— start of Dataset excerpt —

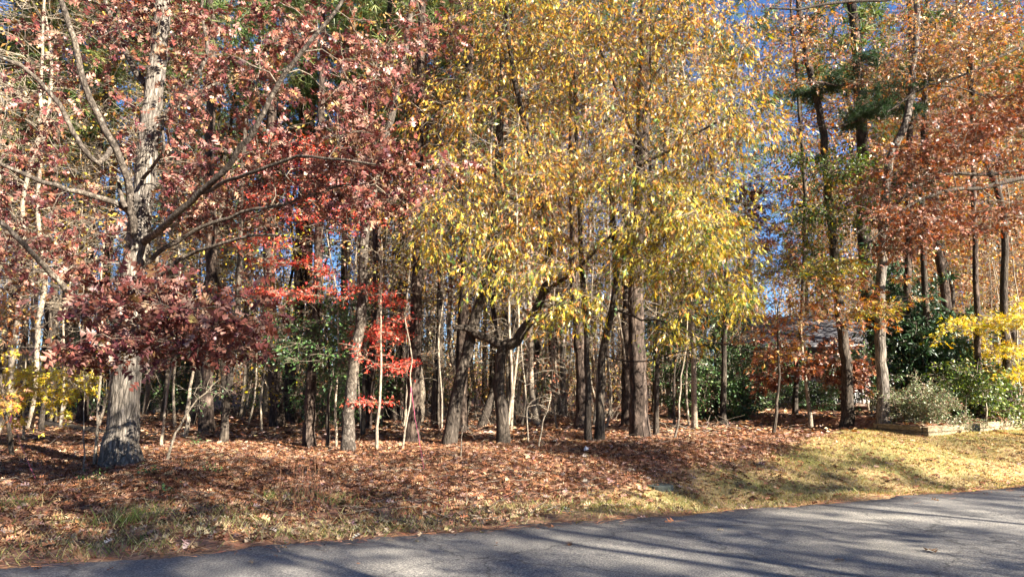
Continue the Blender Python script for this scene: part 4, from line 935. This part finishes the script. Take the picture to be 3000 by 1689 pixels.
PT['pole'] = [proto("thin_tree", 8 + 1.5 * i, .04, M_PALE, 'tan', 46, 1.6, 1.2, seed=560 + i, size=.09, lp=2, per=3, ln=.5, crook=.09, drop=.6, rtip=.005) for i in range(4)]
PT['under'] = [proto("understory_tree", 4.5 + i, .03, M_PALE, ['ybrown', 'lime', 'tan', 'yellow', 'rust', 'green'][i], 60, 1.0, 1.5, seed=570 + i, size=.10, lp=4, per=3, ln=.5, crook=.08, drop=.35, rtip=.004) for i in range(6)]

PT['holly'] = [proto("holly_tree", 3.6 + i, .035, M_HARD, 'green', 90, .3, 1.3, seed=590 + i, size=.10, lp=6, per=4, ln=.35, crook=.05, rtip=.004, shape=.3) for i in range(2)]
GR = {'holly': ("dark green holly in the shade deep among the trunks", "holly", "hollies deep among the trunks"),
      'pine': ("tall straight pine trunk among many deep in the wood", "pine tree", "pines deep in the wood"),
      'orange': ("orange leaved tree among the others in the back of the wood", "tree", "orange leaved trees deep in the wood"),
      'ybrown': ("slim hardwood with sparse yellow brown leaves deep in the wood", "tree", "yellow brown hardwoods deep in the wood"),
      'rust': ("hardwood with rust brown leaves deep in the wood", "tree", "rust brown hardwoods deep in the wood"),
      'bare': ("nearly leafless pale tree with fine twigs deep in the wood", "tree", "nearly bare trees deep in the wood"),
      'pole': ("thin pale pole of a tree with few leaves between the bigger trunks", "thin tree", "thin pole trees between the bigger trunks"),
      'under': ("small understory tree with scattered leaves below the tall trunks", "small tree", "small understory trees")}
R = np.random.default_rng(77)
placed = []
def try_place(kind, x, y, mind, s=None):
    for (a, b) in placed:
        if (a - x) ** 2 + (b - y) ** 2 < mind ** 2: return False
    placed.append((x, y))
    L_ = GR[kind]; pr = PT[kind][R.integers(len(PT[kind]))]
    rt = place(pr, x, y, R.random() * 6.283, (.85 + .35 * R.random()) if s is None else s, *L_, lean=(R.normal() * .03, R.normal() * .03))
    if y < 46: NEARLIST.append((rt, kind, x, y))
    return True
MARKS = [(-400, "left edge"), (354, "great oak"), (654, "short crooked trunk"), (905, "rugged pine"), (1023, "curving grey trunk"), (1211, "vine hung trunk"), (1317, "leaning tree"), (1474, "forked dark oak"), (1740, "golden oak stem"), (1876, "mound pine"), (2119, "green holly"), (2480, "ivy footed trunk"), (2740, "magnolia"), (2985, "yellow maple"), (3500, "right edge")]
PLUR = {'holly': "dark green hollies", 'pine': "tall pines", 'orange': "orange leaved trees", 'ybrown': "yellow brown hardwoods", 'rust': "rust leaved hardwoods", 'bare': "nearly bare pale trees", 'pole': "thin pale poles", 'under': "small understory trees"}
ORD = "first second third fourth fifth sixth seventh eighth ninth tenth".split()
NEARLIST = []
def label_near():
    gaps = {}
    for root, kind, x, y in NEARLIST:
        px = 1500 + FPX * x / (y * cp)
        if px < -60 or px > 3060: continue
        g_ = max(i for i, m_ in enumerate(MARKS[:-1]) if px >= m_[0])
        gaps.setdefault((g_, kind), []).append((px, root))
    for (g_, kind), l_ in gaps.items():
        l_.sort(key=lambda q: q[0])
        for i_, (px, root) in enumerate(l_[:10]):
            pre = ("only" if len(l_) == 1 else ORD[i_]) + " of " + PLUR[kind]
            root["label"] = (pre + (" between " if len(l_) == 1 else ", from left, between ") + MARKS[g_][1] + " and " + MARKS[g_ + 1][1])
def house_zone(x, y):
    px = x / y * FPX + 1500
    return 2180 < px < 2500
def area(kinds, n, ylo, yhi, mind, margin=1.12, pw=None, cond=None):
    c = 0; tries = 0
    while c < n and tries < n * 40:
        tries += 1
        y = ylo + (yhi - ylo) * R.random() ** .8; x = (R.random() * 2 - 1) * .76 * y * margin
        k = R.choice(kinds, p=pw)
        s, t = ST(x, y)
        if s < 9 or (y < 42 and house_zone(x, y)): continue
        if cond and not cond(k, x, y): continue
        if 2255 < x / y * FPX + 1500 < 2345 and k not in ('under', 'holly'): continue
        if try_place(k, x, y, mind): c += 1
rightish = lambda k, x, y: (k != 'orange' or x > y * .22) and (k != 'ybrown' or True)
for px_, y_ in ((40, 27), (165, 31), (262, 26), (330, 35), (905, 29), (1010, 33), (1130, 37), (-60, 24), (90, 38)):
    try_place('pine', (px_ - 1500) / FPX * y_, y_, .5)
area(['pine', 'ybrown', 'bare', 'rust'], 30, 20, 32, 1.3, pw=[.35, .35, .15, .15])
area(['holly'], 16, 21, 42, 1.0, cond=lambda k, x, y: x < y * .1)
area(['ybrown', 'bare', 'pine'], 22, 21, 40, 1.1, pw=[.55, .25, .2], cond=lambda k, x, y: x < 2)
area(['orange'], 10, 22, 40, 1.5, cond=lambda k, x, y: x > y * .28)
area(['pole', 'under', 'bare'], 100, 18.5, 36, .7, pw=[.62, .23, .15])
area(['pine', 'ybrown', 'bare', 'rust', 'orange'], 60, 32, 55, 1.4, pw=[.3, .28, .2, .1, .12], cond=rightish)
area(['pole', 'under'], 70, 30, 50, 1.0, pw=[.5, .5])
area(['pine', 'ybrown', 'bare', 'orange'], 60, 55, 85, 1.6, pw=[.35, .3, .2, .15], cond=rightish)

label_near()

# far wood that reads as one mass
R = np.random.default_rng(9)
bag = Bag(); n = 700
x = R.uniform(-110, 130, n); y = R.uniform(85, 130, n); h = R.uniform(12, 20, n); z = H(x, y)
pts = np.stack([np.stack([x, y, z], 1), np.stack([x + R.normal(size=n) * .4, y, z + h * .5], 1), np.stack([x + R.normal(size=n) * .8, y, z + h], 1)], 1)
V, F = tube_batch(pts, np.stack([R.uniform(.08, .2, n)] * 3, 1) * np.array([1, .7, .2]), 4); bag.add(V, F)
nb_ = 14000; i = R.integers(0, n, nb_); f = R.random(nb_) ** .7
b0 = pts[i, 0] * (1 - f[:, None]) + pts[i, 2] * f[:, None]; dd = R.normal(size=(nb_, 3)); dd[:, 2] = np.abs(dd[:, 2]) + .3; dd = norm(dd) * R.uniform(1, 3, nb_)[:, None]
V, F = tube_batch(np.stack([b0, b0 + dd * .5 + R.normal(size=(nb_, 3)) * .1, b0 + dd], 1), np.tile([.03, .022, .012], (nb_, 1)), 3); bag.add(V, F)
far = link("distant_wood", bag.mesh("distant_wood", M_PALE), kind="stuff"); tag(far, "hazy far edge of the wood seen between the trunks", "woods")
nl = 90000; i = R.integers(0, nb_, nl); p = b0[i] + dd[i] * R.random((nl, 1)) + R.normal(size=(nl, 3)) * .3
cc = np.where((R.random(nl) < .5)[:, None], palette(*PAL['ybrown'], nl, R=R), palette(*PAL['tan'], nl, R=R))
o = scatter("crown", KITE, p, R.normal(size=(nl, 3)), R.normal(size=(nl, 3)), R.uniform(.2, .45, nl), cc, M_LEAF, parent=far)

# brushy undergrowth at eye level in the depth of the wood
R = np.random.default_rng(19); bag = Bag()
n = 9000; y = 34 + 66 * R.random(n) ** .8; x = (R.random(n) * 2 - 1) * .85 * y
cl = lumpy(.35 * x, .4 * y); k = (R.random(n) < .35 + .65 * sstep(-.3, .5, cl)); x, y = x[k], y[k]; n = len(x)
s0 = np.stack([x, y, H(x, y)], 1); hg = (.6 + 3.2 * R.random(n) ** 1.6) * (.6 + y / 90)
e = s0 + np.stack([R.normal(size=n) * .4, R.normal(size=n) * .4, hg], 1)
V, F = tube_batch(np.stack([s0, (s0 + e) / 2 + R.normal(size=(n, 3)) * .12, e], 1), np.tile([.016, .012, .006], (n, 1)), 3); bag.add(V, F)
und = link("undergrowth", bag.mesh("undergrowth", M_TWIG), kind="stuff"); tag(und, "brushy undergrowth at eye level in the depth of the wood", "undergrowth")
nl = 85000; i = R.integers(0, n, nl); f = R.random((nl, 1)); p = s0[i] * (1 - f) + e[i] * f + R.normal(size=(nl, 3)) * np.array([.35, .35, .2])
w_ = (R.random(nl) + .25 * lumpy(.2 * p[:, 0], .3 * p[:, 1]))[:, None]
cc = np.where(w_ < .35, palette(*PAL['tan'], nl, R=R), np.where(w_ < .65, palette(*PAL['ybrown'], nl, R=R), np.where(w_ < .82, palette(*PAL['rust'], nl, R=R), palette(*PAL['green'], nl, R=R))))
scatter("leaves", KITE, p, R.normal(size=(nl, 3)), R.normal(size=(nl, 3)), (.10 + .0022 * p[:, 1]) * (.6 + .8 * R.random(nl)), cc, M_LEAF, parent=und)

# trees across the road and along it, outside the picture to the right; they throw the shadows
OFF = [(19, 2.6, 'holly', 1.5), (9.5, 1.0, 'bare', .9), (7.2, -.8, 'bare', .8), (12.8, 1.4, 'bare', .9), (14.6, -6.2, 'rust', 1.1), (12.5, -1.6, 'rust', 1.0), (17.5, -5.2, 'orange', .95), (9.8, -4.2, 'ybrown', .8), (14.5, -4, 'ybrown', .8), (21, -7, 'orange', .8), (24, -3, 'pine', .68), (17, -9.5, 'pine', .85), (27, 3.0, 'ybrown', .85),
       (31, -7, 'pine', .9), (11, -8, 'bare', 1.1), (27, 21, 'orange', .9), (25, 18, 'bare', 1.0), (38, 14, 'ybrown', 1.0)]
for i, (x, y, k, s) in enumerate(OFF):
    pr = PT[k][i % len(PT[k])]
    place(pr, x, y, i * 1.3, s, "tree across the road that shades the verge, beyond the right edge of the view", "tree", "trees across the road beyond the view")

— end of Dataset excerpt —

- Your objective: Each line containing the word "picture" counts once; say how many such lines there are, giving only the number.

- Solution to this exercise: 2